Next up is a great slice of swedish Americana in the form of Mack Johhansson’s New Sweden.

Mack Johansson was the vocalist in the superb Swedish band Hyacinth House who despite two fine albums failed to gather much attention and eventually split up. Their first album in particular was a spectacular piece of Americana conjuring up visions of deep running rivers and green valleys with a sinister undercurrent, a bit like watching Deliverance actually. On his debut solo album Johansson digs deeper into that dark underbelly of Americana with a harder edged, blues, gospel and occasional rockabilly sound that has already paid dividends with one of his songs landing a slot in the American Gothic vampire drama True Blood.

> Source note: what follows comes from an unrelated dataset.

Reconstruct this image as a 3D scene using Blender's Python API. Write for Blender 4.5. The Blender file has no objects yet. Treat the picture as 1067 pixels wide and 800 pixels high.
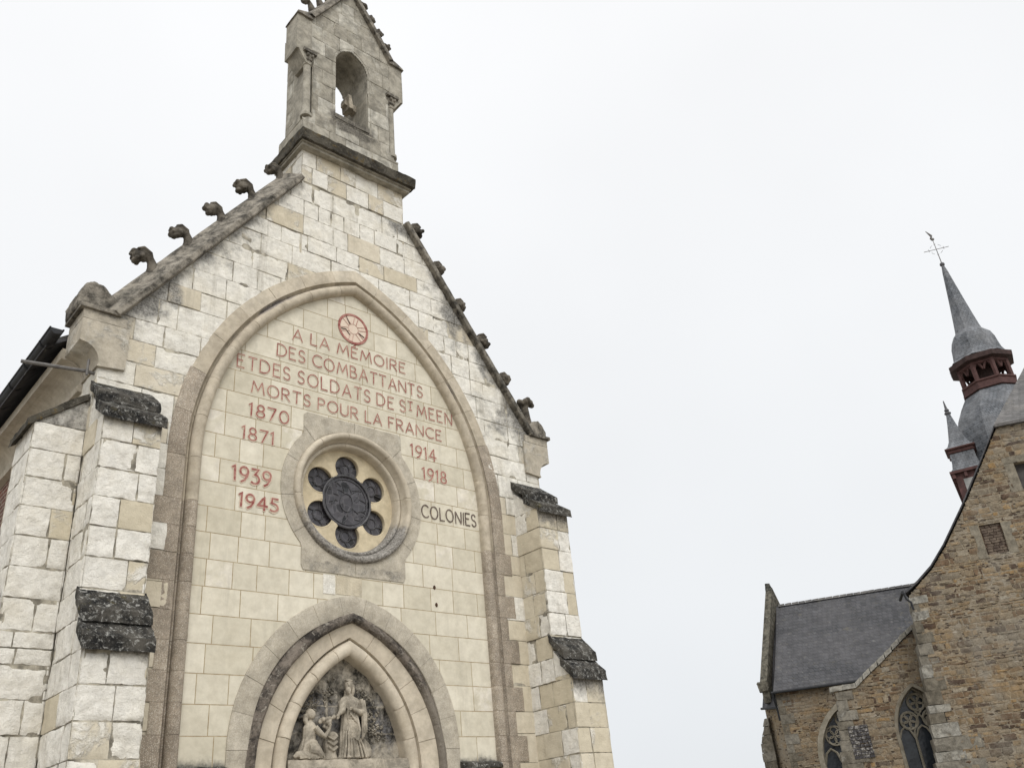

Ranging from the driving acoustic swagger of Foot stompin’ Blues to the pumping and almost electronica sounds of Coyote Indian Blues Johansson rarely puts a foot wrong. There are elements of the elemental David Eugene Edwards of 16 Horsepower and Wovenhand here and there but ultimately Mack sounds fairly unique and closes the album with perhaps his best song Ulrike. Dark and doomladen with sinister slide guitar it oozes menace before building to a great climax. Anyone who knows Hyacinth House will dig the inclusion of a new version of New Day Rising, the song that opened their first album. In addition there is a hidden song Northern Highway that pops up after the album proper is ended. A cover of a David Childers song it just about sums up the album with its Americana imagery and the wailing guitars snaking all over it although it is the only song recorded in the USA and with a different set of musicians.
The album title stakes a claim for Swedish singers to sing Americana as it and the cover art refer to a 17th Century Swedish colony along the Delaware River that despite being annexed by the English has left a lasting and present American-Swedish connection.